• _Information shown_:
## begin

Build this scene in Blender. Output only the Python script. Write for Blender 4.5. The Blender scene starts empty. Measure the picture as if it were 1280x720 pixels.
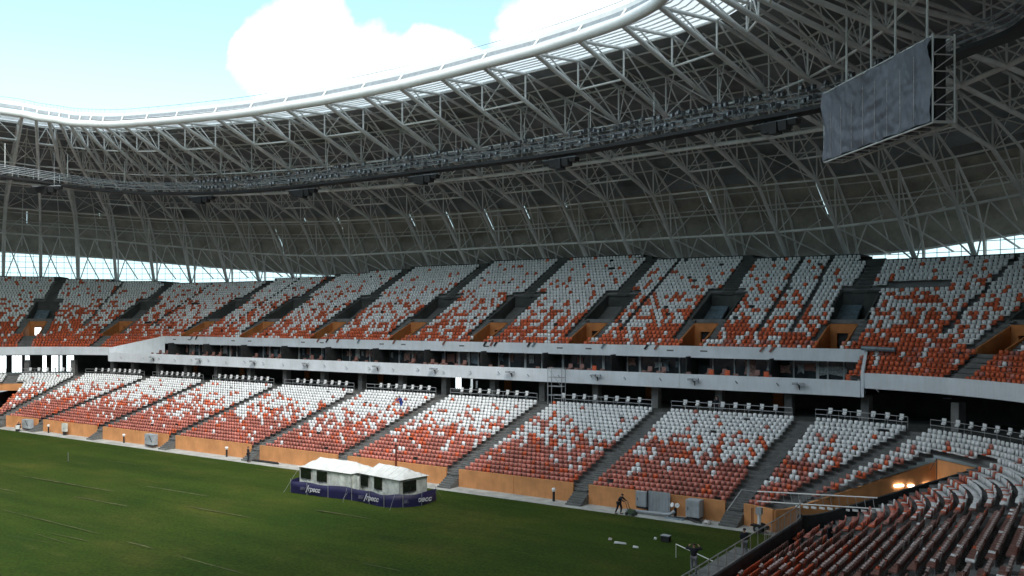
import bpy, bmesh, math, random
import numpy as np
from mathutils import Vector, Matrix, noise as mnoise
R = math.radians
rnd = random.Random(7)

# ------------------------------------------------------------------ camera, sky, sun, exposure
scene = bpy.context.scene
col = scene.collection
CAMX, CAMY, CAMZ = -78.6, -25.1, 16.0
cd = bpy.data.cameras.new('camera'); cam = bpy.data.objects.new('camera', cd); col.objects.link(cam)
# plans below are drawn with +X towards the far end; the finished scene is mirrored in X at the very end of the
# script (drawing convention only), so camera, sun and sky are given here in final coordinates
cam.location = (-CAMX, CAMY, CAMZ)
cam.rotation_euler = (R(90), 0, R(90 - 56.02))
cd.sensor_width = 36; cd.lens = 36 * 1112 / 1280; cd.shift_y = 37 / 1280
cd.clip_start = 0.1; cd.clip_end = 6000
scene.camera = cam

SUN_EL, SUN_AZ = 50.0, -38.0           # azimuth counted from +X towards +Y
world = bpy.data.worlds.new('World'); scene.world = world; world.use_nodes = True
wn = world.node_tree; wn.nodes.clear()
def wnode(t, **k):
    n = wn.nodes.new(t)
    for a, b in k.items(): setattr(n, a, b)
    return n
out = wnode('ShaderNodeOutputWorld'); bg = wnode('ShaderNodeBackground')
sky = wnode('ShaderNodeTexSky', sky_type='NISHITA', sun_disc=False)
sky.sun_elevation = R(SUN_EL); sky.sun_rotation = R(90 - SUN_AZ)
sky.air_density = 1.0; sky.dust_density = 2.0; sky.ozone_density = 1.0
bg.inputs['Strength'].default_value = 0.13
tc = wnode('ShaderNodeTexCoord')
noi = wnode('ShaderNodeTexNoise'); noi.inputs['Scale'].default_value = 5.5; noi.inputs['Detail'].default_value = 7
noi.inputs['Roughness'].default_value = 0.55; noi.inputs['Distortion'].default_value = 0.25
wn.links.new(tc.outputs['Generated'], noi.inputs['Vector'])
def cloud_blob(az, el, rad):
    az = 180 - az
    v = (math.cos(R(el)) * math.cos(R(az)), math.cos(R(el)) * math.sin(R(az)), math.sin(R(el)))
    d = wnode('ShaderNodeVectorMath', operation='DISTANCE'); d.inputs[1].default_value = v
    wn.links.new(tc.outputs['Generated'], d.inputs[0])
    m = wnode('ShaderNodeMapRange'); m.inputs['From Min'].default_value = rad * 1.25
    m.inputs['From Max'].default_value = rad * 0.35; m.inputs['To Min'].default_value = 0; m.inputs['To Max'].default_value = 1
    wn.links.new(d.outputs['Value'], m.inputs['Value'])
    return m.outputs['Result']
blobs = [cloud_blob(*b) for b in ((43.0, 15.6, .070), (47, 14.3, .070), (51, 14.6, .065), (60.5, 18.2, .10), (69, 20, .15), (30, 62, .5), (150, 30, .5),
                                  (250, 40, .6), (200, 55, .5), (330, 35, .45))]
acc = blobs[0]
for b in blobs[1:]:
    mx = wnode('ShaderNodeMath', operation='MAXIMUM'); wn.links.new(acc, mx.inputs[0]); wn.links.new(b, mx.inputs[1]); acc = mx.outputs[0]
ns = wnode('ShaderNodeMath', operation='MULTIPLY_ADD'); ns.inputs[1].default_value = 2.2; ns.inputs[2].default_value = -1.25
wn.links.new(noi.outputs['Fac'], ns.inputs[0])
sm = wnode('ShaderNodeMath', operation='ADD'); wn.links.new(acc, sm.inputs[0]); wn.links.new(ns.outputs[0], sm.inputs[1])
cr = wnode('ShaderNodeMapRange'); cr.inputs['From Min'].default_value = .22; cr.inputs['From Max'].default_value = .46
wn.links.new(sm.outputs[0], cr.inputs['Value'])
# a low veil of thin cloud near the horizon
sep = wnode('ShaderNodeSeparateXYZ'); wn.links.new(tc.outputs['Generated'], sep.inputs[0])
veil = wnode('ShaderNodeMapRange'); veil.inputs['From Min'].default_value = .27; veil.inputs['From Max'].default_value = .13
veil.inputs['To Max'].default_value = .9
wn.links.new(sep.outputs['Z'], veil.inputs['Value'])
mxv = wnode('ShaderNodeMath', operation='MAXIMUM'); wn.links.new(cr.outputs[0], mxv.inputs[0]); mxv.inputs[1].default_value = 0
mixv = wnode('ShaderNodeMixRGB'); mixv.inputs['Color2'].default_value = (2.75, 3.95, 4.35, 1)
mix = wnode('ShaderNodeMixRGB'); cn = wnode('ShaderNodeTexNoise'); cn.inputs['Scale'].default_value = 9; cn.inputs['Detail'].default_value = 6; wn.links.new(tc.outputs['Generated'], cn.inputs['Vector'])
ccr = wnode('ShaderNodeValToRGB'); ccr.color_ramp.elements[0].position = .38; ccr.color_ramp.elements[0].color = (3.7, 4.2, 4.45, 1); ccr.color_ramp.elements[1].position = .58; ccr.color_ramp.elements[1].color = (6.0, 6.1, 6.1, 1)
wn.links.new(cn.outputs['Fac'], ccr.inputs[0]); wn.links.new(ccr.outputs[0], mix.inputs['Color2'])
tint = wnode('ShaderNodeMixRGB', blend_type='MULTIPLY'); tint.inputs['Fac'].default_value = 1; tint.inputs['Color2'].default_value = (1.02, 1.12, .90, 1)
wn.links.new(sky.outputs[0], tint.inputs['Color1'])
wn.links.new(veil.outputs[0], mixv.inputs['Fac']); wn.links.new(tint.outputs[0], mixv.inputs['Color1'])
wn.links.new(mxv.outputs[0], mix.inputs['Fac']); wn.links.new(mixv.outputs[0], mix.inputs['Color1'])
wn.links.new(mix.outputs[0], bg.inputs['Color']); wn.links.new(bg.outputs[0], out.inputs[0])

sl = bpy.data.lights.new('sun', 'SUN'); sl.energy = 1.0; sl.angle = R(14); sl.color = (1, .96, .9)
so = bpy.data.objects.new('sun', sl); col.objects.link(so)
so.rotation_euler = (R(90 - SUN_EL), 0, R(SUN_AZ + 90))
so.location = (0, 0, 120)

scene.view_settings.view_transform = 'Standard'; scene.view_settings.look = 'None'
scene.view_settings.exposure = 1.40; scene.view_settings.gamma = 1; scene.view_settings.use_curve_mapping = False
scene.render.engine = 'CYCLES'
scene.cycles.max_bounces = 8; scene.cycles.diffuse_bounces = 5; scene.cycles.transmission_bounces = 4

# ------------------------------------------------------------------ helpers
def mat(name, c, rough=.6, var=.12, scale=3.0, metal=0, c2=None, thr=None, emis=None, bump=0, stretch=None, spec=.5, streak=0, island=0):
    m = bpy.data.materials.new(name); m.use_nodes = True; nt = m.node_tree; p = nt.nodes['Principled BSDF']
    p.inputs['Roughness'].default_value = rough; p.inputs['Metallic'].default_value = metal
    p.inputs['Specular IOR Level'].default_value = spec
    tcn = nt.nodes.new('ShaderNodeTexCoord'); n = nt.nodes.new('ShaderNodeTexNoise')
    n.inputs['Scale'].default_value = scale; n.inputs['Detail'].default_value = 5; n.inputs['Roughness'].default_value = .6
    vec = tcn.outputs['Object']
    if stretch:
        mp = nt.nodes.new('ShaderNodeMapping'); mp.inputs['Scale'].default_value = stretch
        nt.links.new(vec, mp.inputs['Vector']); vec = mp.outputs[0]
    nt.links.new(vec, n.inputs['Vector'])
    r = nt.nodes.new('ShaderNodeValToRGB')
    a = [max(0, x * (1 - var * 1.6)) for x in c]; b = [min(1, x * (1 + var)) for x in c]
    if c2: a = list(c2); b = list(c)
    r.color_ramp.elements[0].color = (*a, 1); r.color_ramp.elements[1].color = (*b, 1)
    lo, hi = thr or (.32, .68)
    r.color_ramp.elements[0].position = lo; r.color_ramp.elements[1].position = hi
    nt.links.new(n.outputs['Fac'], r.inputs['Fac']); res = r.outputs[0]
    if streak:
        m2 = nt.nodes.new('ShaderNodeMapping'); m2.inputs['Scale'].default_value = (1.6, 1.6, .22); nt.links.new(tcn.outputs['Object'], m2.inputs[0])
        n2 = nt.nodes.new('ShaderNodeTexNoise'); n2.inputs['Scale'].default_value = 1.7; n2.inputs['Detail'].default_value = 8; n2.inputs['Roughness'].default_value = .7
        nt.links.new(m2.outputs[0], n2.inputs['Vector']); r2 = nt.nodes.new('ShaderNodeValToRGB'); k_ = 1 - streak
        r2.color_ramp.elements[0].color = (k_, k_, k_ * .96, 1); r2.color_ramp.elements[1].color = (1, 1, 1, 1); r2.color_ramp.elements[0].position = .34; r2.color_ramp.elements[1].position = .56
        nt.links.new(n2.outputs['Fac'], r2.inputs[0]); mu = nt.nodes.new('ShaderNodeMixRGB'); mu.blend_type = 'MULTIPLY'; mu.inputs[0].default_value = 1
        nt.links.new(res, mu.inputs[1]); nt.links.new(r2.outputs[0], mu.inputs[2]); res = mu.outputs[0]
    if island:
        ge = nt.nodes.new('ShaderNodeNewGeometry'); mr_ = nt.nodes.new('ShaderNodeMapRange'); mr_.inputs['To Min'].default_value = 1 - island; mr_.inputs['To Max'].default_value = 1.0
        nt.links.new(ge.outputs['Random Per Island'], mr_.inputs['Value']); mu = nt.nodes.new('ShaderNodeMixRGB'); mu.blend_type = 'MULTIPLY'; mu.inputs[0].default_value = 1
        nt.links.new(res, mu.inputs[1]); nt.links.new(mr_.outputs[0], mu.inputs[2]); res = mu.outputs[0]
    nt.links.new(res, p.inputs['Base Color'])
    if bump:
        bn = nt.nodes.new('ShaderNodeBump'); bn.inputs['Strength'].default_value = bump; bn.inputs['Distance'].default_value = .1
        nt.links.new(n.outputs['Fac'], bn.inputs['Height']); nt.links.new(bn.outputs[0], p.inputs['Normal'])
    if emis:
        p.inputs['Emission Color'].default_value = (*emis[0], 1); p.inputs['Emission Strength'].default_value = emis[1]
    return m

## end

• _What you need to do_:
Repeat the lines exactly as they stand, from the opening line of the data through the line with "scene.camera = cam". Pictures stay out of the copy.

• _Expected answer_:
Build this scene in Blender. Output only the Python script. Write for Blender 4.5. The Blender scene starts empty. Measure the picture as if it were 1280x720 pixels.
import bpy, bmesh, math, random
import numpy as np
from mathutils import Vector, Matrix, noise as mnoise
R = math.radians
rnd = random.Random(7)

# ------------------------------------------------------------------ camera, sky, sun, exposure
scene = bpy.context.scene
col = scene.collection
CAMX, CAMY, CAMZ = -78.6, -25.1, 16.0
cd = bpy.data.cameras.new('camera'); cam = bpy.data.objects.new('camera', cd); col.objects.link(cam)
# plans below are drawn with +X towards the far end; the finished scene is mirrored in X at the very end of the
# script (drawing convention only), so camera, sun and sky are given here in final coordinates
cam.location = (-CAMX, CAMY, CAMZ)
cam.rotation_euler = (R(90), 0, R(90 - 56.02))
cd.sensor_width = 36; cd.lens = 36 * 1112 / 1280; cd.shift_y = 37 / 1280
cd.clip_start = 0.1; cd.clip_end = 6000
scene.camera = cam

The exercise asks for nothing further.